A career-crowning retrospective exhibition at the Centre Pompidou, Paris in 2010 and a further exhibition at the Musee du Louvre beginning in 2019 on the occasion of his 100th birthday confirmed Soulages as the father of post-war European abstraction. Pierre Soulages died in 2022 in France at the age of 102.

Soulages and Printmaking

The first print made by Pierre Soulages dates from 1952 and may not have been made at all had a chance event not taken place one year earlier.

Madeleine Lacourière, of the Lacourière printing workshop, had been walking past the window of Galerie Carré in Paris where Soulages had a painting in an exhibition. She tracked the artist down and asked him to work with their studio on two editions, a proposal which Soulages was initially reluctant to consider because he knew nothing about any printmaking process. Mme Lacourière was not easily dissuaded however and continued to charm the artist until he agreed to her suggestion. “If you are pleased with the results”, she told him, “we will publish the prints. If it doesn't work out, it will just be a little wasted time for both of us.” The Lacourières put their studio at Soulages’ disposal and taught him the basic principles of etching and aquatint.

The two prints from that early time were so-called interpretation prints, etchings in colour that were based on two of his existing paintings.
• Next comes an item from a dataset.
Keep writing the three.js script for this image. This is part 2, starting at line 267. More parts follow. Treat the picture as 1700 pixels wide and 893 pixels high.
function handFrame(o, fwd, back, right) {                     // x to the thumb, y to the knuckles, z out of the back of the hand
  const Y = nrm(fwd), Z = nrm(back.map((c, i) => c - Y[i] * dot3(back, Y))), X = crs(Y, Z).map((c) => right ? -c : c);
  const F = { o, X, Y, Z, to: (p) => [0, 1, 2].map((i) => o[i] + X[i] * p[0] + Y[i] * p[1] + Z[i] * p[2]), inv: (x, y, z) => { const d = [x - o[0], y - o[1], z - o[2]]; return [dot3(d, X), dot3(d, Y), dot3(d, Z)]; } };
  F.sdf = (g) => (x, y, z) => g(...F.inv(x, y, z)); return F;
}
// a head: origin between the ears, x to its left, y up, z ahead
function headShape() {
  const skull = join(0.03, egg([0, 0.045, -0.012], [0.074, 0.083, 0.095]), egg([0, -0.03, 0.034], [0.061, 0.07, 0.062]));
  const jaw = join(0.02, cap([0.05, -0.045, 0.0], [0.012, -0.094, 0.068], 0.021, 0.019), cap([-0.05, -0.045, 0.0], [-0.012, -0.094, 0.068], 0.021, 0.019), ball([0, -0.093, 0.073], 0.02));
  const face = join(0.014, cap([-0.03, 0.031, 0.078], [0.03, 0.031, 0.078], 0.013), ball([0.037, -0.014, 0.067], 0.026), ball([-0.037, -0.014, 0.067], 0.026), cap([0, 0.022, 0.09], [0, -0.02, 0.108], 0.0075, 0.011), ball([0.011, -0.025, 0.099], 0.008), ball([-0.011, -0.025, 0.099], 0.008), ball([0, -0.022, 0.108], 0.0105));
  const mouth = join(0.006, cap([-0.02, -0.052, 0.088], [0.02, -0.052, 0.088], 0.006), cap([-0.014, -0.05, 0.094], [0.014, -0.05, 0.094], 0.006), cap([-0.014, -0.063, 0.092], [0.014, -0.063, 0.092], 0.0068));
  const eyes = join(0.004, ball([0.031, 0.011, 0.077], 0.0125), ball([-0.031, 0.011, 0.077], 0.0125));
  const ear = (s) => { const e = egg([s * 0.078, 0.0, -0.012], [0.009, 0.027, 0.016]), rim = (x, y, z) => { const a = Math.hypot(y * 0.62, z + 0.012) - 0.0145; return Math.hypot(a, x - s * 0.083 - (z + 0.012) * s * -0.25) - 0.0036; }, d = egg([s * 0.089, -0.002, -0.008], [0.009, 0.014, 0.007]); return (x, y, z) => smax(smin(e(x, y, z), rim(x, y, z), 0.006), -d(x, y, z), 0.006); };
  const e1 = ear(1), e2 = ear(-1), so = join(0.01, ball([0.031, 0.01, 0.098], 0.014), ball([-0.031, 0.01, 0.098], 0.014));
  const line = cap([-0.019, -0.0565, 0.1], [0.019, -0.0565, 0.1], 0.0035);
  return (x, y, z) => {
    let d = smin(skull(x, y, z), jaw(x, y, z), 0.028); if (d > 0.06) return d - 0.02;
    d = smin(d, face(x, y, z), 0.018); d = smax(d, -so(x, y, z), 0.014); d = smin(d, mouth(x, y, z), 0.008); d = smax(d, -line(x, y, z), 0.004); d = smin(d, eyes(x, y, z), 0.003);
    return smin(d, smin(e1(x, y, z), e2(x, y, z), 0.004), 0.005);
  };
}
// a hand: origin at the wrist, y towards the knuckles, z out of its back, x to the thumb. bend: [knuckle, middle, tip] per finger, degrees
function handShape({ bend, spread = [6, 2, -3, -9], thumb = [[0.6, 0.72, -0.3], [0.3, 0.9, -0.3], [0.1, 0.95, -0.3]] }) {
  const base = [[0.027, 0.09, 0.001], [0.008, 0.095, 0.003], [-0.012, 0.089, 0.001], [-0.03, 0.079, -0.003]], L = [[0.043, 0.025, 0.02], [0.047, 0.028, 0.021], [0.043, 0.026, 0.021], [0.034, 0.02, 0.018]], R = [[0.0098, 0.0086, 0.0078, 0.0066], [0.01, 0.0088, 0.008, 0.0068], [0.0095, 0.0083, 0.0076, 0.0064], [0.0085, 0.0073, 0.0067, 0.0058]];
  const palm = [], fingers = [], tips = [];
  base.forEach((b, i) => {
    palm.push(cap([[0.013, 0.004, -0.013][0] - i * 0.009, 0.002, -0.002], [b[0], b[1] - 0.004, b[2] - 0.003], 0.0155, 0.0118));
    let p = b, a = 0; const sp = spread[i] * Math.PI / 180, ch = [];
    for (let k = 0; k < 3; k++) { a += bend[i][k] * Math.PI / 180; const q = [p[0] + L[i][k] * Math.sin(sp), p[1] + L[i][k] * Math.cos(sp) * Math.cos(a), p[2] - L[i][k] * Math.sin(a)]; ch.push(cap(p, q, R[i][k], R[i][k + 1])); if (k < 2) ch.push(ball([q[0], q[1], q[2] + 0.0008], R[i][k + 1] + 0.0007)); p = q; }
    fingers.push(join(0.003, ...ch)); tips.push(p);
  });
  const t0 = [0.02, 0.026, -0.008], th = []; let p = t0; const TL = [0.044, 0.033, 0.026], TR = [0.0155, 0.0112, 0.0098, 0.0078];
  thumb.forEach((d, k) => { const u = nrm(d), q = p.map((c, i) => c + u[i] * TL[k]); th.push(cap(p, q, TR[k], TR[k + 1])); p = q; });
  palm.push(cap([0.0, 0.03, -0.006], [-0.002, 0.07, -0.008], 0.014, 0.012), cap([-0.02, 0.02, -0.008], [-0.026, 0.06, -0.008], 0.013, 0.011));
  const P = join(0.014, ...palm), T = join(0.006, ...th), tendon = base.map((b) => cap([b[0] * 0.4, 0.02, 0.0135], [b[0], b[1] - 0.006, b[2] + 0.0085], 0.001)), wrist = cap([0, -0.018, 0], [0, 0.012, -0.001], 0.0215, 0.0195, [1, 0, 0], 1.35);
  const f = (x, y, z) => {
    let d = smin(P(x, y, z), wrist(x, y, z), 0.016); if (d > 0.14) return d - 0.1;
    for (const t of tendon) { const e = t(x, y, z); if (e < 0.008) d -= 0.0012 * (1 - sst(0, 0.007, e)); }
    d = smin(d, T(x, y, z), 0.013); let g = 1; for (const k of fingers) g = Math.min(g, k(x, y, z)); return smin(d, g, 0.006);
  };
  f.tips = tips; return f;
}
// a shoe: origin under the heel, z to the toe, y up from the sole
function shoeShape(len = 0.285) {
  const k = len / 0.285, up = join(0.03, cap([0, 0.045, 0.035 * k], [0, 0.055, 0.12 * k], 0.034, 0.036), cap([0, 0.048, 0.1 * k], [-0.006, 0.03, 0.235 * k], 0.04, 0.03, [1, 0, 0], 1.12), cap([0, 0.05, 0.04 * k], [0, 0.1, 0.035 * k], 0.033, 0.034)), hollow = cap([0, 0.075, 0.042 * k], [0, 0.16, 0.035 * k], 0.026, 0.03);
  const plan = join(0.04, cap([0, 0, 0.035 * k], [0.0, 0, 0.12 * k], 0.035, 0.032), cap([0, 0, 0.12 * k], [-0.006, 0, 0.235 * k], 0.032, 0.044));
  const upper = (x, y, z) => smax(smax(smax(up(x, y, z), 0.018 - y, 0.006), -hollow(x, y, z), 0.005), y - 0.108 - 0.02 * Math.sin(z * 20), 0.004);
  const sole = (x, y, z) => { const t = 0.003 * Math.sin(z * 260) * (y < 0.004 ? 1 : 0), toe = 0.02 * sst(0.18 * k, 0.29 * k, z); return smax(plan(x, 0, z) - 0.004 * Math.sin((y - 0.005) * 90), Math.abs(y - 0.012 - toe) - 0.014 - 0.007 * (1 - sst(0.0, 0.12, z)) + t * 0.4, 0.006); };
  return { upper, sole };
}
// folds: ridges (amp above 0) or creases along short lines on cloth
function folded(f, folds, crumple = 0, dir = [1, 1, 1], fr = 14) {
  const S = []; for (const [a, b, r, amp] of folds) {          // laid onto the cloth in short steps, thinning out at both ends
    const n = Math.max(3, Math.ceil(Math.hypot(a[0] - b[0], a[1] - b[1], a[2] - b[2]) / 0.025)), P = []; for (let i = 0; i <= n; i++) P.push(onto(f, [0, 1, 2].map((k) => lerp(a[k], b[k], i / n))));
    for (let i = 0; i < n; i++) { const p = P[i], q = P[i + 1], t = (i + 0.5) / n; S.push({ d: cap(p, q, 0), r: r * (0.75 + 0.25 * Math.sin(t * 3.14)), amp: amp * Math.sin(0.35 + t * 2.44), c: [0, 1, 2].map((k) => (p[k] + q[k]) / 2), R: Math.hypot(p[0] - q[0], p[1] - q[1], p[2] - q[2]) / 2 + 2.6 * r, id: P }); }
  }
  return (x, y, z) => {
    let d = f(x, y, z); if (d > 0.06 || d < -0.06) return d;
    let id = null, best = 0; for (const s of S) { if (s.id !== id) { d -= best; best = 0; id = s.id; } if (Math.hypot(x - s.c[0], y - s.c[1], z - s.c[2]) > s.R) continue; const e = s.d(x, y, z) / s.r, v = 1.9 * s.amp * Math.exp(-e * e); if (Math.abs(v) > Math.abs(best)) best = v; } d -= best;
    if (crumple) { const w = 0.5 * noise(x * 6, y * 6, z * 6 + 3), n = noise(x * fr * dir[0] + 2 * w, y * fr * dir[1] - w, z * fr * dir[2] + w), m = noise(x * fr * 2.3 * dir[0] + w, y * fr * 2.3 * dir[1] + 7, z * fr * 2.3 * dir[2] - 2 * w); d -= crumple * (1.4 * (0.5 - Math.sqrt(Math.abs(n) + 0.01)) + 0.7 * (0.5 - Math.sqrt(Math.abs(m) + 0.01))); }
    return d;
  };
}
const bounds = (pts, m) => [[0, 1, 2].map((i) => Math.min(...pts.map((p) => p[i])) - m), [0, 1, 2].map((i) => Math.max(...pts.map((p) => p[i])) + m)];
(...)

Although the prints were quite beautiful, 5 years passed before Soulages would again attempt to make any more. The first two works had not satisfied his need to create, which he held as a necessary value in whichever medium he chose. Making versions of images he had already created was not what he wanted to do. In 1957 he returned to Lacourière to learn more but also visited and worked with Mourlot, who was Picasso’s printer, to open himself to a variety of teaching. One day in Lacourière’s studio Soulages made an accidental discovery which changed his outlook entirely.

Soulages’ natural etching style had been to scrape away the varnished surface to expose the copper plate, in gestures that moved back towards him, rather than to incise by way of a pushing motion. When a design had begun to take shape, the copper plate would be bathed in acid and the acid would bite where the copper had been exposed, deepening the gestures. Soulages would let prolonged acid exposure become part of the creative process, achieving random effects which the artist found pleasing and would work with and around. The deeper the cavities in the plate, the greater would be the eventual ink load on the paper. Roger Lacourière cautioned Soulages against going too far, “as long as there is copper Pierre, there is hope.” The inevitable happened though. The artist went too far and the acid ate through the copper plate in places. Lacourière shook his head, laughed and told Soulages that, as far as that particular plate was concerned, “it’s over.”

I”, recalled Soulages, “a little out of spite and a little out of curiosity, I printed the plate with the hole I had made and the realised a great thing that I could not have foreseen. When the paper is pressed on a copper plate, under the press, which is a kind of rolling mill, the flesh of the paper is no longer the same, it has become smooth, burnished by the copper. Where the copper has been holed, the paper is spared, it keeps its paper life and I found it beautiful. The hole I made left white paper, but it was not the same white…because of the contrasts with the surrounding colours it seemed even whiter.”

Soulages extended this practice by removing parts of the copper plate so that it no longer had a rectangular border, "Why should a rectangular sheet of paper still be printed with a rectangle?" For some prints the artist would use more than his own bodyweight in acid to achieve the depth of ink saturation he strived for, in his words “provoking the material, bringing out surprises, unforeseen events, taking risks and seizing chances.” In this way his printmaking kept pace with his painting practice which was, after all, a long journey towards black. Working in this way became a source of great satisfaction for Soulages, who had finally found how to make prints in the way he approached his paintings, creating material form and colour at the same time. Soulages worked also in lithograph and in silkscreen, and in each medium he managed to deviate from the normal established practices, seizing on chance effects and developing them in ways that had not been previously explored. He would work directly on printed proofs, adjusting them before printing them again, constantly developing his imagery and increasing the scale of the sheets on which he worked.

Soulages’ early desire to let light into his printed compositions, accidental or otherwise, is of course directly related to the way in which his outrenoir paintings are conceived. “I realised that I was no longer working with black, but with the light reflected by the dark.” The term outrenoir, the closest translation of which is “beyond black”, is often misunderstood by those with only a passing knowledge of Soulages’ work. Outrenoir is not about the particular black the artist chooses to use, it is not about the visual effects that appear in reflection, or the gleaming, luminescent quality of the work. “Outrenoir”, explains Soulages, “is not an optical phenomenon. It’s a mental state that you reach when you look deep into it, it’s beyond black.” Soulages has chosen, since 1979, to paint almost exclusively in black.